Merkez ve sağ seçmene yönelik strateji ise teskin ve çözüm söylemi oldu. Medyada sorunlardan çok “mucize” haberlerine yer verilmesi yas havasını dağıtırken devletin bölgedeki varlığını algı düzeyinde pekiştirdi. Erdoğan da ilk üç gündeki sorunları hava şartlarına bağlayıp yumuşatarak kabul ederken, konut inşaatı müjdeleriyle seçmene çözüm odaklı mesajlar verdi. Ayrıca daha önceden de öneminden bahsettiğimiz “Türkiye Tek Yürek” gibi kampanyalar ve “bayrak etrafında toplanma” havasını pekiştirdi.
Sonuç
Erdoğan 2022 ortalarından beri seçim ekonomisi stratejisiyle hareket ediyordu. İşsizlik %10 seviyesinde tutulurken, enflasyon düşme eğilimine girmiş, tüketici güven endeksi artmış, AK Parti %30’lardan %37’lere tırmanmış ve seçimlerde yeniden rekabetçi konuma gelmişti.
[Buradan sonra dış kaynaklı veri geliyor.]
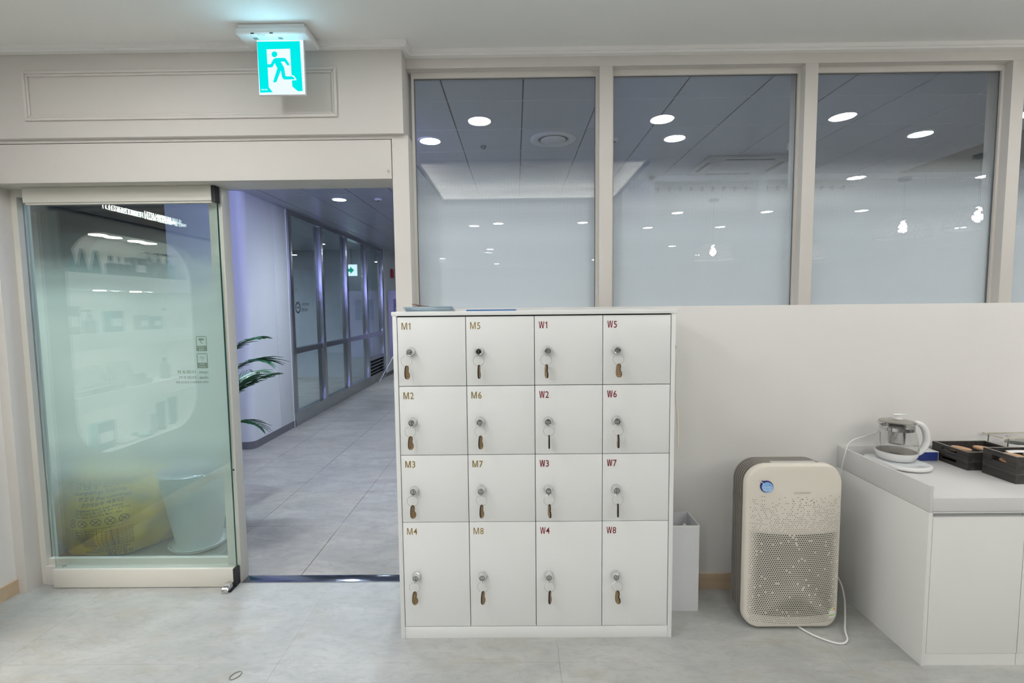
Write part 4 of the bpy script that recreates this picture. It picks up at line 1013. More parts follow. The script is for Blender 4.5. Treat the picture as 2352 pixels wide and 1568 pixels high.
# ribbed body
def bo(ins): return rrect(-0.211+ins, 0.211-ins, 0.016+ins, 0.769-ins, [0.058, 0.100, 0.100, 0.058], 10)
b = B(); loops = []; mi = []
NR = 8; D0, D1 = 0.008, 0.155
prof = []
for k in range(NR):
    y0 = D0 + (D1-D0)*k/NR; p_ = (D1-D0)/NR
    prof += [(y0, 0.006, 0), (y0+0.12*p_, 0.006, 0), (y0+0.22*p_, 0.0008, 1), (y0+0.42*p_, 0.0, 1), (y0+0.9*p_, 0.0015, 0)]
prof.append((D1, 0.005, 0))
for (y, ins, m_) in prof:
    zdrop = -0.06*max(0, y-0.04)
    ring = []
    for (x, z) in bo(ins):
        if 0.510 < z < 0.575 and abs(x) > 0.19: x *= 1.0
        ring.append(b.bm.verts.new((x, y, z + (zdrop if z > 0.4 else 0)*((z-0.4)/0.33 if z > 0.4 else 0))))
    loops.append(ring); mi.append(m_)
n = len(loops[0])
for k in range(len(loops)-1):
    for i in range(n):
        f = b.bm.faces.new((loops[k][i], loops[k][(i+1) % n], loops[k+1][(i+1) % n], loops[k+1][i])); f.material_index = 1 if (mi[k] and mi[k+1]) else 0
b.bm.faces.new(loops[-1][::-1]); b.bm.faces.new(loops[0])
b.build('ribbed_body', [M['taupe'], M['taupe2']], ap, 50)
for sx in (-1, 1):
    xa, xb = sorted((sx*0.2045, sx*0.2125))
    b = B(); b.box(xa, xb, 0.020, 0.150, 0.560, 0.602, 0.003); b.build('grip_recess', M['taupe'], ap)
box('control_panel', M['panelgrey'], -0.09, 0.115, 0.002, 0.060, 0.7665, 0.7705, ap, 0.001)
b = B()
for k in range(5): b.lathe([(0.0, 0.7713), (0.006, 0.7710), (0.006, 0.770)], (-0.065+0.04*k, 0.025, 0), 'z', 12)
b.build('control_buttons', M['whiteprint'], ap)
b = B()
for (x, y) in ((-0.15, 0.04), (0.15, 0.04), (-0.15, 0.14), (0.15, 0.14)): b.lathe([(0.02, 0.0), (0.02, 0.018)], (x, y, 0), 'z', 16)
b.build('foot', M['black'], ap)
# perforations: many small holes, denser and larger low down
b = B(); rng = random.Random(3)
dz = 0.00925; row = 0; z = 0.632
def hole(x, z, r):
    y = yb(x, z) - 0.0006
    sl = math.atan(0.068*x/PW**2)
    vs = [b.bm.verts.new((x + r*math.cos(2*PI*k/8)*math.cos(sl), y + r*math.cos(2*PI*k/8)*math.sin(sl), z + r*math.sin(2*PI*k/8))) for k in range(8)]
    b.bm.faces.new(vs)
while z > 0.040:
    t = (0.632 - z)/0.592
    if t < 0.27: dens, rad = 0.16 + 0.62*(t/0.27)**0.8, 0.0017
    elif z > 0.075: dens, rad = 0.965, 0.00300
    else: dens, rad = 0.95, 0.0018
    x = -0.200 + (0.0047 if row % 2 else 0)
    while x < 0.201:
        edge = min(1.0, max(0.0, (0.200-abs(x))/0.035))
        r_ = rad*(0.55+0.45*edge) if rad > 0.002 else rad
        if 0.28 > t > 0.20: r_ = 0.0016
        inside = True
        if z < 0.075:
            q = 0.065; cxr = PW-q
            if abs(x) > cxr and math.hypot(abs(x)-cxr, (PB+q)-z) > q-0.016: inside = False
        lab = (0.165 < x < 0.212 and 0.05 < z < 0.105)
        if inside and not lab and rng.random() < dens - (0.10 if edge < 0.3 else 0): hole(x, z, r_)
        x += 0.0094
    z -= dz*0.98; row += 1
for (x, z_) in ((-0.022, 0.615), (0.018, 0.624), (0.034, 0.608), (0.06, 0.617), (0.072, 0.608), (0.006, 0.597)): hole(x, z_, 0.0024)
tag(b.build('perforation', M['hole'], ap, 0), kind='stuff')
def on_front(x0, z0, lift=0.0008):
    def f(p):
        x, z = x0+p.x, z0+p.y; return Vector((x, yb(x, z)-lift-p.z*0.3, z))
    return f
obj('logo_lettering', text_mesh('CHUNGHO', 0.0135, 0.0002, 1.1, 'LEFT', None, M['logogrey'], fn=on_front(-0.022, 0.648)), ap)
def flat(b, pts, x0, z0, lift): b.bm.faces.new([b.bm.verts.new(on_front(x0, z0, lift)(Vector((x, y, 0)))) for x, y in pts])
circ = lambda r, n=24, cx=0, cy=0: [(cx+r*math.cos(2*PI*k/n), cy+r*math.sin(2*PI*k/n)) for k in range(n)]
SX, SZ = -0.136, 0.678
b = B(); flat(b, circ(0.0275), SX, SZ, 0.0020); b.build('sticker_navy', M['navy'], ap, 0)
b = B(); flat(b, circ(0.0235, 24, 0.003, -0.003), SX, SZ, 0.0026); b.build('sticker_blue', M['blue'], ap, 0)
b = B(); flat(b, [(-0.0305, 0.026), (-0.010, 0.026), (-0.010, 0.010)], SX, SZ, 0.0030); b.build('sticker_corner', M['navy'], ap, 0)
b = B(); flat(b, [(-0.030, 0.0275), (-0.026, 0.0275), (-0.009, 0.010), (-0.010, 0.008)], SX, SZ, 0.0034)
for q in arc(0.010, 0.008, 0.0045, 0.0009, PI, 2*PI, 10): flat(b, q, SX, SZ, 0.0030)
b.build('sticker_line', M['whiteprint'], ap, 0)
b = B()
for (x, z_) in ((0.009, 0.0075), (0.0125, 0.005), (0.0125, 0.0105)): flat(b, circ(0.0014, 8, x, z_), SX, SZ, 0.0036)
b.build('sticker_dots', M['navy'], ap, 0)
obj('sticker_lettering', text_mesh('안심케어', 0.0105, 0.0001, 0.9, 'LEFT', None, M['whiteprint'], fn=on_front(SX-0.017, SZ-0.008, 0.0032)), ap)
obj('sticker_lettering', text_mesh('정품관리필터', 0.0095, 0.0001, 0.72, 'LEFT', None, M['whiteprint'], fn=on_front(SX-0.016, SZ-0.019, 0.0032)), ap)
EX, EZ = 0.184, 0.080
b = B(); flat(b, [(-0.016, -0.024), (0.016, -0.024), (0.016, 0.010), (-0.016, 0.010)], EX, EZ, 0.0020); flat(b, [(0.016*math.cos(PI*k/12), 0.010+0.016*math.sin(PI*k/12)) for k in range(13)], EX, EZ, 0.0020); b.build('energy_label', M['whiteprint'], ap, 0)
for (a0, a1, m_) in ((0.0, 0.25, 'redp'), (0.25, 0.6, 'yellowp'), (0.6, 1.0, 'green')):
    b = B()
    for q in arc(0, 0.010, 0.010, 0.004, PI*a0, PI*a1, 5): flat(b, q, EX, EZ, 0.0026)
    b.build('energy_scale', M[m_], ap, 0)
b = B(); flat(b, [(-0.006, 0.008), (0.006, 0.008), (0.0, 0.018)], EX, EZ, 0.0026); b.build('energy_grade', M['yellowp'], ap, 0)
b = B(); flat(b, [(-0.014, -0.016), (0.014, -0.016), (0.014, -0.010), (-0.014, -0.010)], EX, EZ, 0.0026); b.build('energy_bar', M['green'], ap, 0)
def spline(pts, n=8):
    pts = [Vector(p) for p in pts]; o = []
    for i in range(len(pts)-1):
        p0, p1, p2, p3 = pts[max(0, i-1)], pts[i], pts[i+1], pts[min(len(pts)-1, i+2)]
        for k in range(n):
            t = k/n; o.append(0.5*((2*p1) + (p2-p0)*t + (2*p0-5*p1+4*p2-p3)*t*t + (3*p1-p0-3*p2+p3)*t**3))
    return o + [pts[-1]]
cord = [(1.27, 2.22, 0.006), (1.305, 2.135, 0.006), (1.345, 2.085, 0.006), (1.405, 2.048, 0.006), (1.455, 2.070, 0.006), (1.485, 2.13, 0.012), (1.545, 2.22, 0.018), (1.60, 2.31, 0.055), (1.595, 2.34, 0.12), (1.54, 2.35, 0.20), (1.50, 2.36, 0.22)]
o = B().tube(spline(cord), 0.0042, 8).build('power_cord', M['wplastic']); tag(o, 'white power cord looping on the floor beside the air purifier', 'cord')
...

Deprem sonrasında ortaya çıkan tablonun ağırlığı, iktidar-muhalefet kutuplaşmasının yükselmesi ve büyük propaganda makinesinin yardımıyla iktidar lehine absorbe edilmiş oldu. Sonuç olarak iktidarın kısa vadede toparlandığını, kaybın önüne geçtiğini fakat orta ve uzun vadede tamiri zor sosyal ve ekonomik sonuçlarla yüzleşeceğini ifade etmek mümkün.